During the day, Shlomo goes back and forth between asking for another woo-woo and saying that he doesn’t want one because he’s scared.  He tells me what he does when there is a woo-woo in gan and what we will do if there is a woo-woo at home.   He told me that Friday’s woo-woo didn’t have a boom (the ones in the Iron Dome videos that we show him when he asks for a woo-woo do have booms, obviously, but if you’re in a shelter you don’t usually hear a boom).

Shlomo was sick these past few days.  I think a big part of it – and why it wasn’t just a 24 hour bug – is because he’s not sleeping well.  Which, obviously, is because of the sirens.

He doesn’t want Yitzchak to leave the house without him.  We live on the fourth floor, and the shelter is all the way at the entrance level.  Shlomo could walk down, true, but it would take two minutes and we only have one.  Thank G-d he’s a pretty big kid (height and weight both) and I just can’t pick him up anymore.  When we had an earthquake a few months ago I did, but I regretted it for a few days afterwards and just can’t chance having to run the day after hurting my back.  Obviously, if I had to, I would pick Shlomo up and run, but we are doing everything possible to avoid me having to do that.  So, Yitzchak carries Shlomo down to the shelter.  And because of that, Shlomo is clinging to Yitzchak.  And when I say clinging, I mean clinging – like you’ve never seen a three-year-old do.
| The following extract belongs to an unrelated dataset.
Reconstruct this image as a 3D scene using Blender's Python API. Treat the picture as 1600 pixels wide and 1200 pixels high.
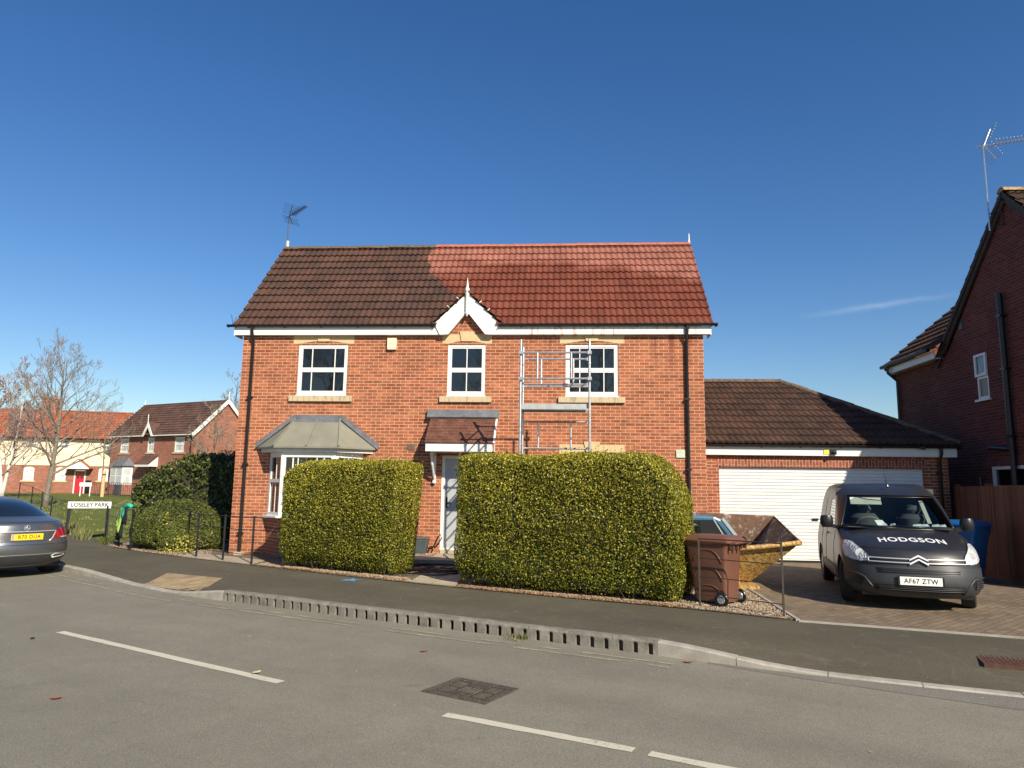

I miss the days of Shlomo refusing to go to sleep because he was scared that the “shoshanim” would hurt him.  Yes, it was annoying.  But at least it’s a normal three-year-old irrational fear.  When I go to the bathroom, Shlomo also points out that I don’t fall in the toilet, neither does Yitzchak, and neither does he.  He insists on falling asleep with light.  And it looks like the “shoshanim” fear is instead of the fear of the drain – probably because Shlomo likes to plunge the shower drain and therefore isn’t scared of it.  But all in all, annoying as the “shoshanim” fear is (and sometimes it’s just an excuse to stay up), it’s normal.

Nightmares are not.

And nightmares about woo-woos (AKA air raid sirens) are certainly not.

It makes me mad that my kid is waking up from nightmares every night because of a stupid, inhumane, terrorist group that kills its own children, tries to kill ours, and then blames us for everything.  It makes me mad that because of terrorists – who are murderers, by the way – my kid can’t sleep.

Hamas, and terrorists everywhere, I have a message for you:

אשרי שישלם לך את גמולך שגמלת לנו.  אשרי שיאחז וניפץ את עולליך על הסלע.

This post was written on July 20, while we were waiting for the daily siren, which had not yet come.  Thank G-d, it didn’t come, and hasn’t come – the two in a row on July 19 were the last two so far (watch me jinx myself by writing this . . .).  However, Shlomo is still getting over the trauma, little by little.  It’s going to be a long process, I think.  And Yitzchak and I still jump at unexpected loud noises, especially engines starting up and ambulance sirens.